Additional factors that in some cases have had probative value as part of plaintiffs’ evidence to establish a violation are:
whether' there is a significant lack of responsiveness on the part of elected officials to the particularized needs of the members of the minority group.
whether the policy underlying the state or political subdivision's use of such voting qualification, prerequisite to voting, or standard, practice or procedure is tenuous.
S. Rep., at 28-29, U.S.Code Cong. & Admin. News 1982, pp. 206-207.
Thornburg, 478 U.S. at 36-37, 106 S.Ct. 2752.
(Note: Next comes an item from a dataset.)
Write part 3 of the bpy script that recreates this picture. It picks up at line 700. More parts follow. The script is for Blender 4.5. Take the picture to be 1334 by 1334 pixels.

. In statistical terms, the plaintiffs' First Amended Complaint "alleges that Blacks and Latinos are prosecuted, convicted, and sentenced to incarceration at rates substantially disproportionate to those of Whites. It also alleges that while Blacks and Latinos make up 86% of the total current prison population and 82% of the parolee population, they comprise only 31% of New York State’s overall population. It further alleges that Blacks and Latinos are sentenced to incarceration at substantially higher rates than Whites, and Whites are sentenced to probation at substantially higher rates than Blacks and Latinos.” Dissent of Judge Parker at 344. At this stage of the proceedings, of course, we take those allegations to be true. See, e.g., Patel v. Searles, 305 F.3d 130, 134-35 (2d Cir.2002).